Reinoehl insisted that he spoke with attorneys. “I’ve got a viable case for self-defense and protection because there’s a definite threat to my life,” he said.
Although he had posted on Instagram his identification with antifa, Reinoehl told Farley he was not a member of antifa. “They want to paint a picture of antifa having major involvement,” he said. “I am 100 percent anti-fascist. I’m not a member of antifa. I’m not a member of anything.”
Farley asked Reinoehl why he had not turned himself in to police.
“I feel that they’re trying to, you know, put other charges on me. They’ll find another way to keep me in,” Reinoehl answered. “Honestly, I hate to say it, but I see a civil war right around the corner. That that shot felt like the beginning of a war.”
‘I Am 100% ANTIFA All the Way,’ Portland Shooting Suspect Said, Warning of ‘War’ to Come
A civil war?
The “civil war” talk seems reminiscent of an Instagram post Reinoehl published in June.

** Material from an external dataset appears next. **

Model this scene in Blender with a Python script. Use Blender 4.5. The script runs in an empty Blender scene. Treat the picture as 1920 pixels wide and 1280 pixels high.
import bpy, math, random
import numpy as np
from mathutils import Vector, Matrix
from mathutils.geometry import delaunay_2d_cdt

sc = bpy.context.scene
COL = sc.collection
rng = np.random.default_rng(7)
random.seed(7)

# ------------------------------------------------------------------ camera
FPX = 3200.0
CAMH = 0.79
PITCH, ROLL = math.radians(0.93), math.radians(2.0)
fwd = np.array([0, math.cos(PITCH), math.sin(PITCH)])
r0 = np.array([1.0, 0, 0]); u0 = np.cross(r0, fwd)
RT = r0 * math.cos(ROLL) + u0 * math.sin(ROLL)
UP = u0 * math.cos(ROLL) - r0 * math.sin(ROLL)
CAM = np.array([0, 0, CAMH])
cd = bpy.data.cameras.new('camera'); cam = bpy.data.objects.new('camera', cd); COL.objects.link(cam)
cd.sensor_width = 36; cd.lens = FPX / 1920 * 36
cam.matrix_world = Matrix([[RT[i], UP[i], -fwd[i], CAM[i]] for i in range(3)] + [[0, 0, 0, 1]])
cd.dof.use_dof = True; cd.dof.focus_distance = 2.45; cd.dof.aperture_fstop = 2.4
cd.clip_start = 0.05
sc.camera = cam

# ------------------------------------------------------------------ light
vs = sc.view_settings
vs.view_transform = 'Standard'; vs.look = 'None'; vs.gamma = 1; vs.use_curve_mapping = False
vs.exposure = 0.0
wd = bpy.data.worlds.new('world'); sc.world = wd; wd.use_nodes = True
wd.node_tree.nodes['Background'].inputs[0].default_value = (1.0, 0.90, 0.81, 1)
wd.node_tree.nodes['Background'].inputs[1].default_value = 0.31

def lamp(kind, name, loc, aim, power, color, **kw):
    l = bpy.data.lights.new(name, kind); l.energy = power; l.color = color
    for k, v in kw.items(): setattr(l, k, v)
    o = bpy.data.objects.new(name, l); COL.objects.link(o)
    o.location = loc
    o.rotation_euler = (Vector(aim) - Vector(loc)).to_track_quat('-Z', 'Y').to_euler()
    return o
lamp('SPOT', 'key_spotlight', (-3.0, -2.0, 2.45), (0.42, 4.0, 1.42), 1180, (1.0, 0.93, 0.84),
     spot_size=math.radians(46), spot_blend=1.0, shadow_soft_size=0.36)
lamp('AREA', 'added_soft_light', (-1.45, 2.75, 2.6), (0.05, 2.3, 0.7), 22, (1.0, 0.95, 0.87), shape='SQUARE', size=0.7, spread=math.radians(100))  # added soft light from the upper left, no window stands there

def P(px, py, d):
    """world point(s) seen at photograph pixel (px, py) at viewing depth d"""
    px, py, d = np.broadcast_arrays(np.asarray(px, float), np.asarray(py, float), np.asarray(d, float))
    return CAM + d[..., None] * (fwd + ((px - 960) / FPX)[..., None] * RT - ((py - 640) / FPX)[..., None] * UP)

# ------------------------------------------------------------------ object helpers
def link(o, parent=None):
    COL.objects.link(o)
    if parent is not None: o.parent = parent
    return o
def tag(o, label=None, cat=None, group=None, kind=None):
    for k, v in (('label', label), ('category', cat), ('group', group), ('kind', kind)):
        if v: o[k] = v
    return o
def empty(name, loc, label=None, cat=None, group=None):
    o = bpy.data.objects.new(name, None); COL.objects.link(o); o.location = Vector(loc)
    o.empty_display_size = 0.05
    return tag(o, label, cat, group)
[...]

“Every revolution needs people that are willing and ready to fight,” Reinoehl wrote. “There are many of us protesters that are just protesting without a clue of where that will lead. That’s just the beginning that’s where the fight starts. If that’s as far and you can take it thank you for your participation but please stand aside and support the ones that are willing to fight.”
“I am 100% ANTIFA all the way! I am willing to fight for my brothers and sisters! Even if some of them are too ignorant to realize what antifa truly stands for,” he added. “We are currently living through a crucial point in Humanities [sic] evolution. We truly have an opportunity right now to fix everything. But it will be a fight like no other! It will be a war and like all wars there will be casualties.”
The pro-antifa likely shooter dies
Reinoehl told Farley that someone shot at his house just hours after the incident. He had gone into hiding and had moved his children to a safe place.
“They’re out hunting me,” he said. “There’s nightly posts of the hunt and where they’re going to be hunting. They made a post saying the deer are going to feel lucky this year because it’s open season on Michael right now.”
Late Thursday evening, The New York Times reported that Reinoehl “was killed on Thursday night when authorities moved to arrest him, according to three law enforcement sources familiar with the investigation.” A federal fugitive task force had moved to apprehend him after Portland police issued an arrest warrant on Thursday.
Reinoehl’s death is tragic, not just because all death is tragic but also because it makes it less likely the police will discover exactly what happened in the shooting. Antifa may also see Reinoehl as a martyr to the cause and ratchet up the violence in response to his death.
Now, the shooting of Aaron Danielson has left two potential martyrs: Danielson and Reinoehl.